▶ **Requirement**:
Your answer must consist solely of the number of lines that contain the word "parts".

[Records with scene code]
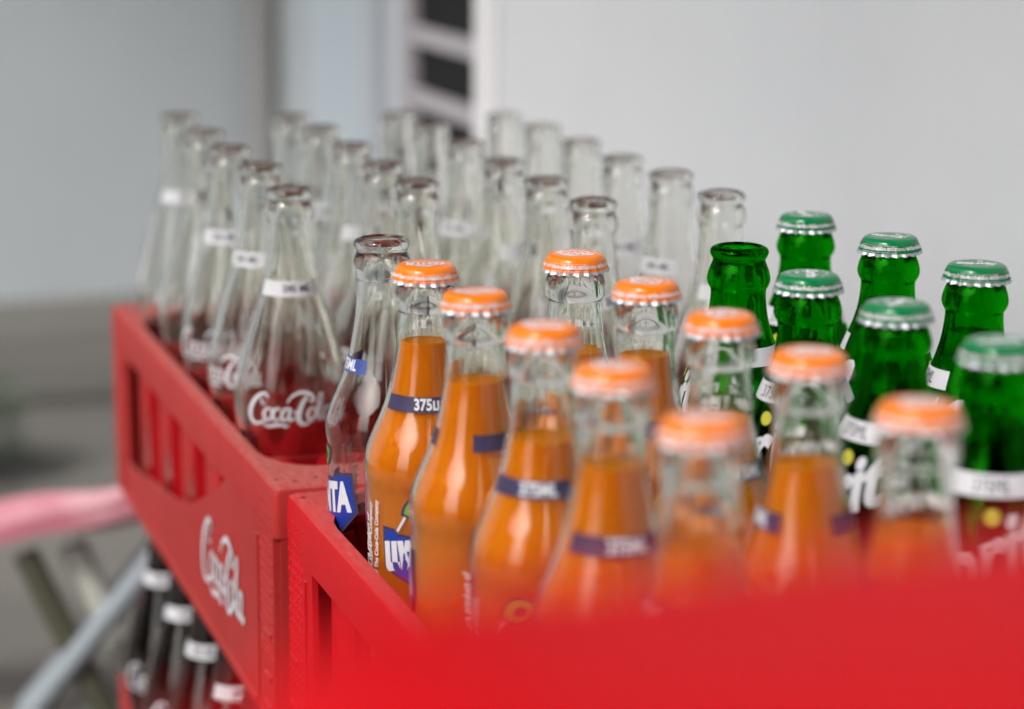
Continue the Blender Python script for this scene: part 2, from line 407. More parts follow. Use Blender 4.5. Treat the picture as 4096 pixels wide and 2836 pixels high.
# ---- hand-drawn script lettering (unit space: x 0..3.3, height about 1)
SCRIPT = [
    # first capital C and its swash under the word
    ([(0.86,.86),(0.80,1.0),(0.62,1.02),(0.36,.84),(0.14,.52),(0.06,.18),(0.16,-.08),(0.40,-.14),(0.66,-.02),(0.80,.14)], [.05,.08,.10,.13,.16,.17,.14,.10,.06,.04]),
    ([(0.62,-.10),(0.84,-.22),(1.10,-.17),(1.36,-.14),(1.56,-.20),(1.66,-.12)], [.04,.08,.12,.10,.08,.03]),
    ([(0.62,.86),(0.60,.70),(0.68,.62),(0.80,.70)], [.05,.06,.05,.03]),
    # o c a
    ([(0.92,.50),(0.78,.44),(0.70,.22),(0.78,.04),(0.92,.04),(1.02,.22),(1.02,.42),(0.92,.50),(0.98,.44)], [.06,.09,.11,.09,.07,.08,.08,.06,.04]),
    ([(1.34,.42),(1.26,.50),(1.14,.44),(1.06,.22),(1.14,.04),(1.28,.06),(1.38,.18)], [.07,.07,.10,.11,.09,.06,.04]),
    ([(1.70,.46),(1.58,.50),(1.46,.38),(1.40,.16),(1.48,.03),(1.60,.10),(1.70,.30)], [.06,.08,.10,.11,.09,.06,.05]),
    ([(1.74,.52),(1.68,.24),(1.70,.06),(1.80,.06),(1.90,.18)], [.09,.10,.10,.07,.04]),
    ([(1.86,.34),(1.96,.36),(2.04,.34)], [.07,.09,.06]),
    # second capital C with the long bow
    ([(1.62,.72),(1.80,.96),(2.14,1.10),(2.50,1.02),(2.62,.84),(2.54,.74),(2.44,.82)], [.04,.07,.11,.11,.09,.07,.04]),
    ([(2.38,.96),(2.20,.72),(2.06,.36),(2.04,.08),(2.16,-.10),(2.36,-.10),(2.52,.04),(2.60,.18)], [.08,.13,.16,.17,.14,.09,.06,.04]),
    # o l a
    ([(2.58,.50),(2.45,.44),(2.37,.22),(2.45,.04),(2.58,.04),(2.68,.22),(2.68,.42),(2.58,.50),(2.64,.44)], [.06,.09,.11,.09,.07,.08,.08,.06,.04]),
    ([(2.74,.20),(2.90,.52),(3.00,.90),(2.93,1.02),(2.85,.86),(2.80,.46),(2.80,.14),(2.88,.03),(2.98,.14)], [.04,.05,.06,.06,.07,.11,.11,.08,.04]),
    ([(3.26,.46),(3.15,.50),(3.04,.38),(2.99,.16),(3.06,.03),(3.17,.10),(3.26,.30)], [.06,.08,.10,.11,.09,.06,.05]),
    ([(3.30,.52),(3.25,.24),(3.27,.06),(3.36,.05),(3.46,.18)], [.09,.10,.10,.07,.03]),
]
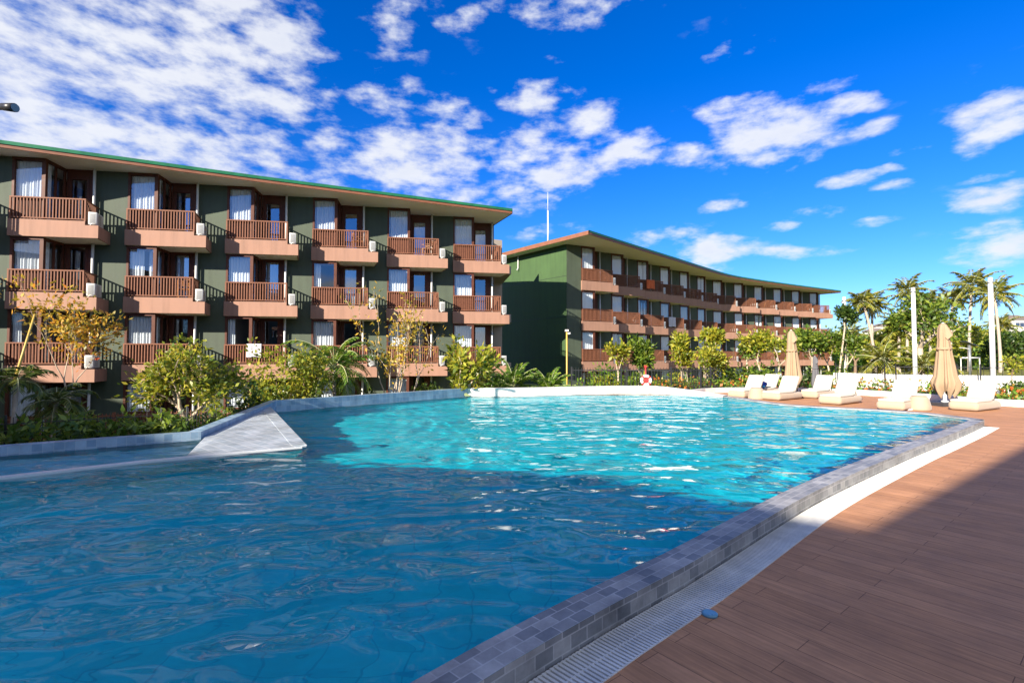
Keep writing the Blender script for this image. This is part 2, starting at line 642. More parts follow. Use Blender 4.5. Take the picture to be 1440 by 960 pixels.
# ------------------------------------------------------------------ light and sky
SUN_DIR = Vector((-0.617, -0.787))          # towards the sun, in plan
SUN_TAN = 0.40
elev = math.atan(SUN_TAN)
w = bpy.data.worlds.new('World')
sc.world = w
w.use_nodes = True
nt = w.node_tree
N, Lk = nt.nodes, nt.links
N.clear()
wo = N.new('ShaderNodeOutputWorld')
bg = N.new('ShaderNodeBackground')
bg.inputs['Strength'].default_value = 0.052
Lk.new(bg.outputs[0], wo.inputs[0])
sky = N.new('ShaderNodeTexSky')
sky.sky_type = 'NISHITA'
sky.sun_disc = False
sky.sun_elevation = elev
sky.sun_rotation = math.atan2(SUN_DIR.x, SUN_DIR.y) % (2 * math.pi)
sky.altitude = 0
sky.air_density = 1.0
sky.dust_density = 0.25
sky.ozone_density = 3.0
hs = N.new('ShaderNodeHueSaturation')
hs.inputs['Saturation'].default_value = 1.42
hs.inputs['Value'].default_value = 1.18
Lk.new(sky.outputs[0], hs.inputs['Color'])
gm = N.new('ShaderNodeMix')
gm.data_type = 'RGBA'
gm.blend_type = 'MULTIPLY'
gm.inputs[0].default_value = 1.0
gm.inputs['B'].default_value = (0.66, 0.85, 1.42, 1)
Lk.new(hs.outputs[0], gm.inputs['A'])
tc = N.new('ShaderNodeTexCoord')
sep = N.new('ShaderNodeSeparateXYZ')
Lk.new(tc.outputs['Generated'], sep.inputs[0])


def math_node(op, a, b=None, c=None, clamp=False):
    n = N.new('ShaderNodeMath')
    n.operation = op
    n.use_clamp = clamp
    for i, v in enumerate((a, b, c)):
        if v is None:
            continue
        if isinstance(v, (int, float)):
            n.inputs[i].default_value = v
        else:
            Lk.new(v, n.inputs[i])
    return n.outputs[0]


az = math_node('ARCTAN2', sep.outputs[0], sep.outputs[1])
el = math_node('ARCSINE', sep.outputs[2])
zz = math_node('ADD', math_node('MAXIMUM', sep.outputs[2], 0.0), 0.16)
cx_ = math_node('DIVIDE', sep.outputs[0], zz)
cy_ = math_node('DIVIDE', sep.outputs[1], zz)
cmb = N.new('ShaderNodeCombineXYZ')
Lk.new(cx_, cmb.inputs[0])
Lk.new(cy_, cmb.inputs[1])
azel = N.new('ShaderNodeCombineXYZ')
Lk.new(az, azel.inputs[0])
Lk.new(el, azel.inputs[1])
# cloud banks: where they stand in the sky (bearing, height), how wide, how dense
CLOUDS = [(190, 80, 250, 120, 1.0), (60, 60, 150, 120, 1.0), (330, 60, 120, 90, .9), (390, 140, 60, 50, .8), (110, 180, 190, 60, 1.0), (270, 200, 160, 45, .9), (10, 160, 90, 80, .9),
          (540, 135, 50, 32, .85), (560, 172, 36, 24, .8), (625, 165, 55, 30, .85), (560, 225, 120, 50, .95), (735, 235, 100, 48, 1.0), (430, 235, 70, 28, .7), (610, 205, 70, 26, .8), (640, 270, 110, 24, .7),
          (757, 135, 52, 24, .95), (822, 172, 62, 26, .95), (880, 208, 65, 32, .95), (962, 220, 48, 18, .8), (700, 125, 14, 8, .6), (460, 168, 22, 10, .7),
          (560, 35, 44, 48, .62), (640, 15, 70, 32, .6), (800, 12, 80, 28, .75), (785, 85, 18, 9, .5),
          (1040, 150, 62, 17, .85), (1085, 192, 90, 46, .92), (1165, 120, 46, 13, .85), (1190, 150, 50, 17, .85), (1100, 232, 50, 18, .6), (1230, 180, 44, 12, .5), (1035, 68, 50, 16, .45),
          (1405, 165, 75, 42, .95), (1370, 208, 45, 16, .7), (1395, 278, 75, 18, .9), (1195, 252, 50, 11, .8), (1245, 240, 40, 9, .75), (1260, 258, 36, 8, .6), (1015, 292, 32, 9, .8), (1105, 318, 30, 7, .7), (1150, 300, 60, 10, .6),
          (1225, 312, 45, 7, .55), (1005, 356, 55, 24, 1.0), (1115, 355, 75, 10, .75), (1410, 342, 95, 26, 1.0), (930, 333, 80, 16, .6), (1290, 210, 40, 9, .45), (740, 290, 60, 14, .5), (1390, 250, 40, 7, .5), (780, 325, 60, 12, .45)]
acc = None
for (px, py, rx, ry, dns) in CLOUDS:
    d = ray(px, py).normalized()
    dx_ = ray(px + rx, py).normalized()
    dy_ = ray(px, py - ry).normalized()
    a0, e0 = math.atan2(d.x, d.y), math.asin(d.z)
    ra = abs(math.atan2(dx_.x, dx_.y) - a0)
    re = abs(math.asin(dy_.z) - e0)
    vm = N.new('ShaderNodeVectorMath')
    vm.operation = 'SUBTRACT'
    Lk.new(azel.outputs[0], vm.inputs[0])
    vm.inputs[1].default_value = (a0, e0, 0)
    v2 = N.new('ShaderNodeVectorMath')
    v2.operation = 'MULTIPLY'
    Lk.new(vm.outputs[0], v2.inputs[0])
    v2.inputs[1].default_value = (1 / (ra * 1.45), 1 / (re * 1.5), 0)
    v3 = N.new('ShaderNodeVectorMath')
    v3.operation = 'DOT_PRODUCT'
    Lk.new(v2.outputs[0], v3.inputs[0])
    Lk.new(v2.outputs[0], v3.inputs[1])
    g = math_node('MULTIPLY', math_node('SUBTRACT', 1.0, v3.outputs['Value'], clamp=True), dns)
    acc = g if acc is None else math_node('MAXIMUM', acc, g)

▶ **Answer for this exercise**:
2